** Stated goal **
Include the line with "0.062).build('toe_kick', M_dark, db)" and every line before it in the entries below, echoed exactly, but not the pictures.

** Record set **
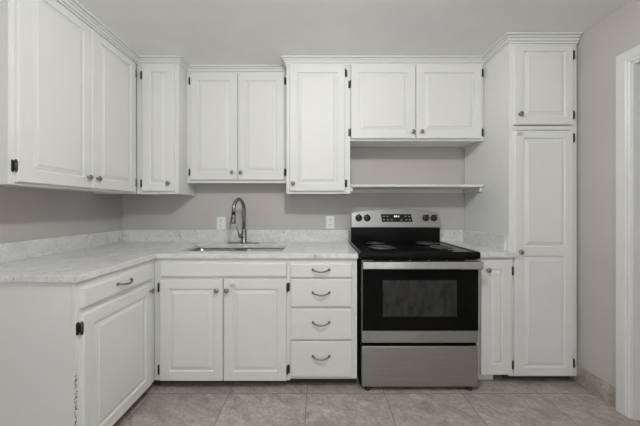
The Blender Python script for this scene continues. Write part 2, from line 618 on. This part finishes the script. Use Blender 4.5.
# back run, facing -Y
FY = -0.63
ff = front(FY)
sb = thing('sink_base_cabinet', 'white base cabinet under the sink with two raised-panel doors below a plain false front', 'cabinet', (-0.62, -0.32, 0))
carcass(sb, ff, -1.0545, -0.181, 0.052, ZT, 0.62, [(0.052, 0.07), (0.70, 0.735), (0.80, ZT)], [(-1.0545, -1.010), (-0.630, -0.590), (-0.210, -0.181)], back=True, top=False)
panel_door(ff, -1.011, -0.200, 0.727, 0.811, edge=DRAWER_EDGE).build('false_front', M_cab, sb)
for (u0, u1, ku, hu, s) in ((-1.016, -0.611, -0.645, -1.017, 1), (-0.606, -0.202, -0.580, -0.201, -1)):
    d = panel_door(ff, u0, u1, 0.056, 0.708, [(u0 + 0.060, u1 - 0.060, 0.118, 0.648)]).build('door', M_cab, sb)
    add_knob(ff, ku, 0.640, d)
    add_hinge(ff, hu, 0.655, s, d)
    add_hinge(ff, hu, 0.125, s, d)
    if s < 0:
        add_latch(ff, -0.544, 0.670, d)
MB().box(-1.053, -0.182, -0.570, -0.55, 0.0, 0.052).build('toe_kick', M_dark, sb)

db = thing('drawer_base_cabinet', 'white base cabinet with a stack of four plain drawers beside the stove', 'cabinet', (0.03, -0.32, 0))
carcass(db, ff, -0.1805, 0.252, 0.062, ZT, 0.62, [(0.062, 0.10), (0.300, 0.325), (0.515, 0.535), (0.705, 0.725), (0.80, ZT)], [(-0.1805, -0.160), (0.210, 0.252)])
for z0, z1, hz in ((0.720, 0.806, 0.770), (0.533, 0.711, 0.623), (0.322, 0.519, 0.433), (0.084, 0.310, 0.217)):
    dr = panel_door(ff, -0.175, 0.219, z0, z1, edge=DRAWER_EDGE).build('drawer', M_cab, db)
    add_pull(ff, 0.019, hz, dr)
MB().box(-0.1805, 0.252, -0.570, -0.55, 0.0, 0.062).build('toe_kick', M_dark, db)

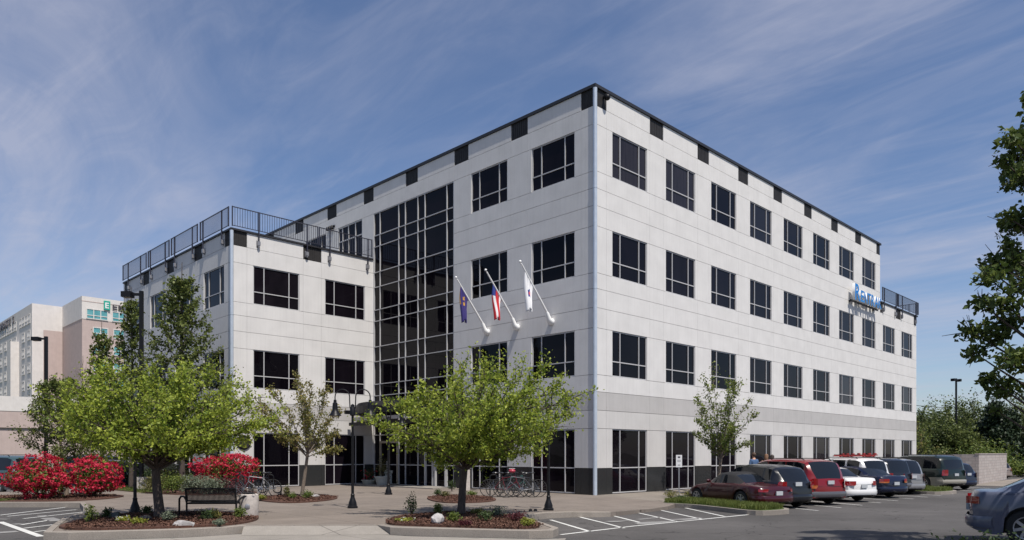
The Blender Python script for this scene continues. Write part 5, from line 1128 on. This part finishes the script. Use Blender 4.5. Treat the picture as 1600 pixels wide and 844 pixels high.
    m = MB(); zb_ = c['cl'] + .12; mb_ = [(-.03, 0), (-.02, .40), (.03, .62), (.12, Wd * .88), (.24, Wd * .955), (.42, Wd * .995)]
    vs = []
    prof = mb_[::-1]; prof = [(x, -y) for x, y in prof][:-1] + mb_
    for x, y in prof: vs += [(x, y, zb_), (x - .03, y, zb_ + .06), (x - .03, y, zb_ + .17), (x, y, zb_ + .22)]
    fs = [(i * 4 + k, i * 4 + k + 1, i * 4 + 5 + k, i * 4 + 4 + k) for i in range(len(prof) - 1) for k in range(3)]
    m.add(vs, fs); m.build('bumper', lower or ('clad_grey' if c.get('clad') else pm), root, True)
    if kind in ('suv', 'big_suv', 'minivan'):
        zt = float(np.max(roof)) + .015
        for s in (-1, 1): m = MB(); m.ring_tube([(.7, s * Wd * .66, zt - .03), (.8, s * Wd * .68, zt + .03), (2.5, s * Wd * .68, zt + .03), (2.6, s * Wd * .66, zt - .03)], .018, 6); m.build('roof_rail', 'trim_black', root, True)
    if rack_:
        zt = float(np.max(roof)) + .09; m = MB()
        for x in (1.0, 2.1): m.box(x - .03, x + .03, -.75, .75, zt, zt + .04)
        for y in (-.5, -.15, .2, .5): m.box(.6, 2.3, y - .02, y + .02, zt + .042, zt + .09); m.box(.7, .8, y - .05, y + .05, zt + .092, zt + .16); m.box(1.7, 1.8, y - .05, y + .05, zt + .092, zt + .14)
        m.build('roof_rack', 'rack_red', root)
    return root
CARS['near_sedan'] = dict(CARS['sedan'], fo=1.16, r=.335, tail=(.76, .90), tw=.08, roof=[(0, 0), (.50, 1.0), (1.25, 1.37), (1.9, 1.45), (2.5, 1.45), (2.9, 1.38), (3.6, .92), (4.8, 0)], rg=(.62, 1.25))
HD = math.atan2(.909, .417) + ANG        # stall direction
def park(px_right, kind, name, label, pm, v=-7.45, dh=0, **k):
    """tail line at v; px_right = where the right rear corner shows"""
    c = CARS[kind]; right = Vector((.909, -.417)) * c['W'] / 2 * .9; vv = v + right.y; kk = (px_right - 800) / F
    p = C0 + V * vv; u = (kk * p.y - p.x) / (U.x - kk * U.y); u0 = u - right.x; q = W(u0, v, zr(u0, v)); return car(kind, name, q, HD + R(dh), label, pm, **k)
park(1246, 'roadster', 'sports_car', 'dark maroon soft-top sports car parked behind the grassy island', 'paint_maroon', v=-7.2, top='soft_top', dh=5)
park(1275, 'hatchback', 'hatchback_car', 'dark grey hatchback parked between the sports car and the red minivan', 'paint_charcoal', v=-7.4, dh=3)
park(1326, 'minivan', 'minivan', 'red minivan with grey lower bumper in the parking row', 'paint_red', v=-7.5, lower='clad_grey', cat='minivan', amber=True)
park(1374, 'sedan', 'sedan_car', 'white four-door sedan parked right of the red minivan', 'paint_white', v=-7.7)
park(1396, 'suv', 'off_road_car', 'white off-roader with a red roof rack behind the white sedan', 'paint_white', v=-6.6, rack_=True)
park(1422, 'sedan', 'sedan_car', 'dark navy sedan, low between the white off-roader and a black one', 'paint_navy', v=-7.6, amber=True)
park(1430, 'suv', 'off_road_car', 'black off-roader behind the navy sedan', 'paint_black', v=-6.9, amber=True)
park(1449, 'minivan', 'minivan', 'silver-grey minivan last before the far grass island', 'paint_silver', v=-7.2, cat='minivan')
park(1513, 'big_suv', 'off_road_car', 'large dark green off-roader with pale wheel arch trim by the far grass island', 'paint_green', v=-7.4, lower='clad_gold')
park(1530, 'hatchback', 'hatchback_car', 'small dark navy car at the end of the row beside the block wall', 'paint_navy', v=-7.6)
car('near_sedan', 'sedan_car', Vector((9.27, 14.9, zr(*loc(9.27, 14.9)) + .02)), R(-33), 'blue-grey sedan parked at the bottom right, mostly in tree shade', 'paint_blue_grey')
car('sedan', 'sedan_car', dp(1578, 78, -.6) , R(12), 'taupe car far off at the right edge beyond the block wall', 'paint_taupe')
car('hatchback', 'hatchback_car', dp(1571, 62, -.5), R(100), 'dark car half hidden past the right end of the block wall', 'paint_taupe')
car('suv', 'off_road_car', Vector((-22.3, 34.2, -.2)), R(165), 'dark teal car at the left edge behind the leftmost azalea', 'paint_teal')
car('sedan', 'sedan_car', Vector((-25.6, 44.5, -.2)), R(100), 'light coloured car behind the leftmost azalea, beyond the teal car', 'paint_silver')
car('suv', 'off_road_car', Vector((-22.2, 41.5, -.2)), R(170), 'dark off-roader seen between the two left azaleas', 'paint_charcoal')
car('hatchback', 'hatchback_car', Vector((-20.0, 38.3, -.2)), R(165), 'dark car seen behind the right azalea of the left pair', 'paint_navy')

# block wall enclosure at the far right
mw = mat('block_wall', (.36, .32, .30), .9); t_ = mw.node_tree; tcn = t_.nodes.new('ShaderNodeTexCoord'); br = t_.nodes.new('ShaderNodeTexBrick'); br.inputs['Scale'].default_value = 1; br.inputs['Brick Width'].default_value = .4; br.inputs['Row Height'].default_value = .2; br.inputs['Mortar Size'].default_value = .012
br.inputs['Color1'].default_value = (.34, .29, .27, 1); br.inputs['Color2'].default_value = (.42, .38, .355, 1); br.inputs['Mortar'].default_value = (.24, .22, .21, 1)
sp_ = t_.nodes.new('ShaderNodeSeparateXYZ'); cb_ = t_.nodes.new('ShaderNodeCombineXYZ'); ax_ = t_.nodes.new('ShaderNodeMath'); ax_.operation = 'ADD'; t_.links.new(tcn.outputs['Object'], sp_.inputs[0]); t_.links.new(sp_.outputs[0], ax_.inputs[0]); t_.links.new(sp_.outputs[1], ax_.inputs[1]); t_.links.new(ax_.outputs[0], cb_.inputs[0]); t_.links.new(sp_.outputs[2], cb_.inputs[1]); t_.links.new(cb_.outputs[0], br.inputs['Vector']); t_.links.new(br.outputs['Color'], t_.nodes['Principled BSDF'].inputs['Base Color'])
a_ = Vector((31.7, 49.8)); b_ = Vector((40.4, 59.9)); ang = math.atan2(b_.y - a_.y, b_.x - a_.x); ln = (b_ - a_).length
o = empty('block_wall', (a_.x, a_.y, -.4), ang, 'pale grey concrete block wall enclosure at the far end of the lot', 'wall')
m = MB(); m.box(0, ln, 0, .2, 0, 2.05); m.box(0, .2, .203, 1.0, 0, 2.05); m.box(ln - .2, ln, .203, 5, 0, 2.05); m.build('wall', 'block_wall', o); m = MB(); m.box(-.03, ln + .03, -.03, .23, 2.052, 2.12); m.build('coping', 'block_wall', o)
for k, (px, Y, rx, rz, lm) in enumerate(((1535, 66, 2.6, 1.9, 'leaf_mid'), (1558, 68, 2.2, 1.8, 'leaf_mid'), (1594, 66, 2.0, .9, 'leaf_mid'), (1625, 66, 2.4, .9, 'leaf_mid'), (1404, 62, 1.6, 1.4, 'leaf_lime'), (1465, 66, 2.4, 1.5, 'leaf_far'), (1448, 68, 2.2, 1.6, 'leaf_bronze'))):
    shrub('shrub', dp(px, Y, -.45), ['yellow green bush over the left part of the block wall', 'green bush over the right part of the block wall', 'clipped green hedge past the right end of the block wall', 'clipped hedge beyond the right edge', 'lime bush at the foot of the far building end', 'green bush behind the large dark green off-roader', 'reddish bush behind the silver-grey minivan'][k], (rx, rx * .7, rz), 1500, .20, lm, 500 + k)

# ------------------------------------------------------------------ people on the pavement
mat('skin', (.50, .28, .19), .6); mat('hair_brown', (.07, .04, .025), .7); mat('hair_ginger', (.17, .09, .05), .7); mat('hair_dark', (.03, .02, .015), .7)
mat('shirt_blue', (.05, .10, .20), .85); mat('top_tan', (.38, .24, .16), .85); mat('top_dark', (.05, .05, .035), .85); mat('trousers_dark', (.03, .035, .05), .9); mat('white_cloth', (.7, .7, .7), .85)
def skin(name, verts, edges, rad, m, parent, sub=1):
    me = bpy.data.meshes.new(name); me.from_pydata(verts, edges, []); o = link(name, me, m, parent); sk = o.modifiers.new('skin', 'SKIN'); sk.use_smooth_shade = True
    if not me.skin_vertices: bm = bmesh.new(); bm.from_mesh(me); bm.verts.layers.skin.verify(); bm.to_mesh(me); bm.free()
    for i, r_ in enumerate(rad): me.skin_vertices[0].data[i].radius = (r_ if isinstance(r_, tuple) else (r_, r_)); me.skin_vertices[0].data[i].use_root = (i == 0)
    s_ = o.modifiers.new('sub', 'SUBSURF'); s_.levels = sub; s_.render_levels = sub; return o
def person(p, rz, label, h, shirt, hair, long=False, arm=0.0, bag=None):
    root = empty('person', p, rz, label, 'person'); k = h / 1.78
    def S_(q): return [tuple(c * k for c in v) for v in q]
    v = [(0, 0, .95), (0, 0, 1.15), (0, .01, 1.38), (0, 0, 1.50), (0, .02, 1.57), (0, .03, 1.68)]; e_ = [(0, 1), (1, 2), (2, 3), (3, 4), (4, 5)]; r_ = [(.16, .11), (.14, .10), (.15, .10), (.06, .06), (.055, .055), (.075, .095)]
    for s in (-1, 1):
        n0 = len(v); st_ = .18 * s * (1 if long else 1)
        v += [(s * .10, 0, .88), (s * .11, st_ * .6, .50), (s * .11, st_ * .2 - .02, .10), (s * .11, st_ * .2 + .12, .05)]; e_ += [(0, n0), (n0, n0 + 1), (n0 + 1, n0 + 2), (n0 + 2, n0 + 3)]; r_ += [.085, .055, .04, .035]
        n1 = len(v); fx = arm if s > 0 else .05
        v += [(s * .19, 0, 1.42), (s * .25, -.02, 1.14), (s * (.27 + fx * .5), .08 + fx, .90), (s * (.275 + fx * .5), .10 + fx, .82)]; e_ += [(2, n1), (n1, n1 + 1), (n1 + 1, n1 + 2), (n1 + 2, n1 + 3)]; r_ += [.06, .042, .028, (.035, .02)]
        hb = Vector(v[n1 + 3])
        for q, (dx_, ln) in enumerate(((-.028, .075), (-.010, .085), (.009, .08), (.026, .065))):
            n2 = len(v); v += [tuple(hb + Vector((dx_ * .3, dx_, -.04))), tuple(hb + Vector((dx_ * .3 - s * .01, dx_ * 1.1, -.04 - ln * .6))), tuple(hb + Vector((-s * .025, dx_ * 1.1, -.04 - ln)))]; e_ += [(n1 + 3, n2), (n2, n2 + 1), (n2 + 1, n2 + 2)]; r_ += [.009, .008, .007]
        n2 = len(v); v += [tuple(hb + Vector((-s * .01, .035, .0))), tuple(hb + Vector((-s * .03, .055, -.045)))]; e_ += [(n1 + 3, n2), (n2, n2 + 1)]; r_ += [.010, .008]
    skin('body', S_(v), e_, r_, 'skin', root)
    v = [(0, 0, 1.02), (0, 0, 1.18), (0, .01, 1.36), (0, 0, 1.47)]; e_ = [(0, 1), (1, 2), (2, 3)]; r_ = [(.18, .13), (.165, .125), (.18, .13), (.08, .075)]
    for s in (-1, 1):
        n1 = len(v); fx = arm if s > 0 else .05; v += [(s * .19, 0, 1.42), (s * .25, -.02, 1.14), (s * (.265 + fx * .45), .06 + fx * .8, .95)]; e_ += [(2, n1), (n1, n1 + 1), (n1 + 1, n1 + 2)]; r_ += [.075, .06, .045]
    skin('shirt', S_(v), e_, r_, shirt, root)
    v = [(0, 0, 1.0)]; e_ = []; r_ = [(.165, .12)]
    for s in (-1, 1):
        n0 = len(v); st_ = .18 * s; v += [(s * .10, 0, .86), (s * .11, st_ * .6, .50), (s * .11, st_ * .2 - .02, .12)]; e_ += [(0, n0), (n0, n0 + 1), (n0 + 1, n0 + 2)]; r_ += [.10, .075, .065]
    skin('trousers', S_(v), e_, r_, 'trousers_dark', root)
    m = MB(); m.sphere((0, .0, 1.70 * k), .118, 10, 0, (.86, 1.0, .95))
    if long: m.sphere((0, -.06, 1.58 * k), .12, 8, 0, (.85, .6, 1.5))
    hr = m.build('hair', hair, root, True)
    m = MB(); m.sphere((0, .125, 1.655 * k), .022, 6, 0, (.8, 1, 1.2)); m.build('nose', 'skin', root, True)
    for s in (-1, 1): m = MB(); m.sphere((s * .035, .105, 1.685 * k), .014, 6); m.build('eye', 'hair_dark', root, True)
    for s in (-1, 1): m = MB(); m.sphere((s * .088, .03, 1.67 * k), .028, 6, 0, (.4, .7, 1.1)); m.build('ear', 'skin', root, True)
    m = MB(); m.box(-.028, .028, .108, .118, 1.61 * k, 1.617 * k); m.build('mouth', 'helmet_red', root)
    return root
person(dp(1178, 36.2, -.06), R(20), 'person in a blue long-sleeved shirt walking, leftmost of three behind the cars', 1.80, 'shirt_blue', 'hair_brown', arm=.2)
person(dp(1197.5, 36.8, -.06), R(-30), 'person with long ginger hair and tan top, middle of three behind the cars', 1.72, 'top_tan', 'hair_ginger', True)
person(dp(1206.5, 37.3, -.06), R(-30), 'person with dark hair and dark top, rightmost of three behind the cars', 1.68, 'top_dark', 'hair_dark', True)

** Answer for the task **
The Blender Python script for this scene continues. Write part 2, from line 618 on. This part finishes the script. Use Blender 4.5.
# back run, facing -Y
FY = -0.63
ff = front(FY)
sb = thing('sink_base_cabinet', 'white base cabinet under the sink with two raised-panel doors below a plain false front', 'cabinet', (-0.62, -0.32, 0))
carcass(sb, ff, -1.0545, -0.181, 0.052, ZT, 0.62, [(0.052, 0.07), (0.70, 0.735), (0.80, ZT)], [(-1.0545, -1.010), (-0.630, -0.590), (-0.210, -0.181)], back=True, top=False)
panel_door(ff, -1.011, -0.200, 0.727, 0.811, edge=DRAWER_EDGE).build('false_front', M_cab, sb)
for (u0, u1, ku, hu, s) in ((-1.016, -0.611, -0.645, -1.017, 1), (-0.606, -0.202, -0.580, -0.201, -1)):
    d = panel_door(ff, u0, u1, 0.056, 0.708, [(u0 + 0.060, u1 - 0.060, 0.118, 0.648)]).build('door', M_cab, sb)
    add_knob(ff, ku, 0.640, d)
    add_hinge(ff, hu, 0.655, s, d)
    add_hinge(ff, hu, 0.125, s, d)
    if s < 0:
        add_latch(ff, -0.544, 0.670, d)
MB().box(-1.053, -0.182, -0.570, -0.55, 0.0, 0.052).build('toe_kick', M_dark, sb)

db = thing('drawer_base_cabinet', 'white base cabinet with a stack of four plain drawers beside the stove', 'cabinet', (0.03, -0.32, 0))
carcass(db, ff, -0.1805, 0.252, 0.062, ZT, 0.62, [(0.062, 0.10), (0.300, 0.325), (0.515, 0.535), (0.705, 0.725), (0.80, ZT)], [(-0.1805, -0.160), (0.210, 0.252)])
for z0, z1, hz in ((0.720, 0.806, 0.770), (0.533, 0.711, 0.623), (0.322, 0.519, 0.433), (0.084, 0.310, 0.217)):
    dr = panel_door(ff, -0.175, 0.219, z0, z1, edge=DRAWER_EDGE).build('drawer', M_cab, db)
    add_pull(ff, 0.019, hz, dr)
MB().box(-0.1805, 0.252, -0.570, -0.55, 0.0, 0.062).build('toe_kick', M_dark, db)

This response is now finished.